I am Southern. I was born and raised in the South. I have deep roots here, my family owning a small piece of land for 300 years. I have raised my children in the South. I’ll likely die here in the South.
My experience with the South, however, has changed dramatically since I moved away from home. I live in a more urban area populated with more diversity than from where I came. Diversity of culture. Diversity of faith. Diversity of economy.
But the area my family calls home still seems stuck in its past. That rural area – replete with dusty backroads and fields of corn and thick clusters of pine trees – remains firmly lodged in the socio-economic politics of decades long past. It also prominently features countless numbers of one-room churches across the landscape. When President Obama proclaimed way back in 2008 that many white working-class Americans “cling to guns or religion,” he was talking about the people I knew growing up in my little corner of the rural South. He was perhaps unexpectedly previewing Trumpism, something that lives and thrives today whether people want to admit it or not.
These are the people my family calls friends. People I know. People I grew up with.
Antonio Campos’s The Devil All the Time (based on the novel by Donald Ray Pollock) takes place in locations between West Virginia and Knockemstiff, Ohio, but that’s just geography. The traditions displayed in the film are not specific to this one area. They are not geographically bound. Rather, they are timeless traditions as anchored in religion as they are in family, food, and firearms. I don’t need to have grown up in West Virginia or Ohio to know the people that populate The Devil All the Time.
I knew them all in Eastern North Carolina plain as day, and for the most part, this brutal tale rings true.
I have not read Pollock’s novel, but Campos’s film sprawls decades as it intersects the lives of people touched by war, violence, poverty, and religion. Despite the grim offenses committed throughout the film (and there are many, many, many grim offenses), I would very much like to read the novel. Campos admirably serves up strong performances coupled with themes that resonate still today. Yet, you can’t watch the film and not think he’s struggled to wrestle what I assume to be a challenging source material. There is enough good material here to warrant a look, but you can’t watch the film and not think a measure of greatness eludes it.
Tom Holland impresses as Arvin Russell, the central character in the film who is directly impacted by the culture of violence in the world around him. His sister Lenora (Eliza Scanlen) is the picture of a good and true religious young girl until she’s corrupted by a traveling preacher (a very good Robert Pattinson). The central theme of the film involves Arvin trying to break away from a culture and cycle of violence. His poor family clings to religion because that’s what they know. It’s the center of their small corner of the world. It’s how they socialize. It’s how they learn. It’s how they live. Unfortunately, the outside world touches them in very negative ways.

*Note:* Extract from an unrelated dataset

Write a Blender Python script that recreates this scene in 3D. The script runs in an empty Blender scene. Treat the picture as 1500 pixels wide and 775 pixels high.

One of my favorite scenes in the film involves Arvin’s grandmother fretting over a special dish to prepare for Pattinson’s new preacher. She has no money for fancy ingredients, but she’s a great cook and aims to impress. When she prepares a very low country dish of chicken livers, Pattinson uses the dish to praise her efforts despite her meager finances to the assembled congregation. She is, of course, mortified.
It’s as real of a moment as you’ll see in a film this year. Trust me.
I wish the film had been afforded the opportunity to linger on moments like that more. Pollock’s novel apparently covers a great deal of ground, so the film rushes breathlessly from character to character, plot point to plot point, until it borders on exhaustion. You shouldn’t be surprised that, in the midst of the story, there’s a serial killer couple who attract hitchhiking men, murder them, and take naked pictures with the corpse.
Devil is a powerful and, in my opinion, entertaining film filled with powerful and committed performances. Its themes of religion and the cycle of poverty/religion/violence are things I understand given my upbringing. Not the serial murderers, of course, but those who cling to their Bibles and guns. It’s the life they know, and I do wish the film had taken the time to expand upon those themes. To languish on the culture a little longer here and there. To understand that the violence, while gratuitous at times, resonates better when there is time to let it sink in from incident to incident.
By the end of the film, when a character contemplates signing up for the Vietnam War, you’re struck with an overwhelming sadness. The character fails to recognize all of the options that exist even in this part of the world. That he fails to realize he’s reliving this cycle of violence is the greatest tragedy of all.
And the lingering thoughts the film impresses upon you with will haunt you for days.